Patna:
Investigations into the Patna blasts that killed six people and injured 83 on Sunday have led to a village near Ranchi, home to four of the alleged bombers who had no previous record of crime.
These men were given Rs 5000 and three bombs each to carry out the blasts targeting Narendra Modi's 'Hunkar rally'.
Two of them, Imtiaz Ansari and Ainul alias Tarique, were arrested on the day of the blast, when a bomb exploded in a toilet at the Patna railway station when they were assembling it. Tarique died last night of splinter injuries in his brain.
Two others, Nauman and Taufique Alam, are missing.

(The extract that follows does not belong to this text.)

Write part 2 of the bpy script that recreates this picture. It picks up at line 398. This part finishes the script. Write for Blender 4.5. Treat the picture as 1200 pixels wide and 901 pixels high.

Nauman's mother and sister insist that he is innocent, but fear that after the allegations, he will never come back.
Sources say these young men were roped into the "Ranchi module" of the terror group Indian Mujahideen, set up only about seven months ago.
They were allegedly mentored by Tehseen Akhtar, a top Indian Mujahideen operative said to have conceived the Patna plan. Akhtar is believed to be next only to the group's co-founder Yasin Bhatkal, who was arrested in August.
One of Akhtar's aides, Uzair Ahmed, was arrested on Wednesday. Ahmed allegedly raised money for the operation in the name of religious causes and is believed to have been involved in the 2011 blast at the Delhi High Court, in which 11 people were killed and nearly 80 injured.
The police are also looking for a man named Haider, who chatted online using the codename 'Black Beauty', and worked for Tehseen Akhtar. Sources say he was the 'handler' for the Patna bombers.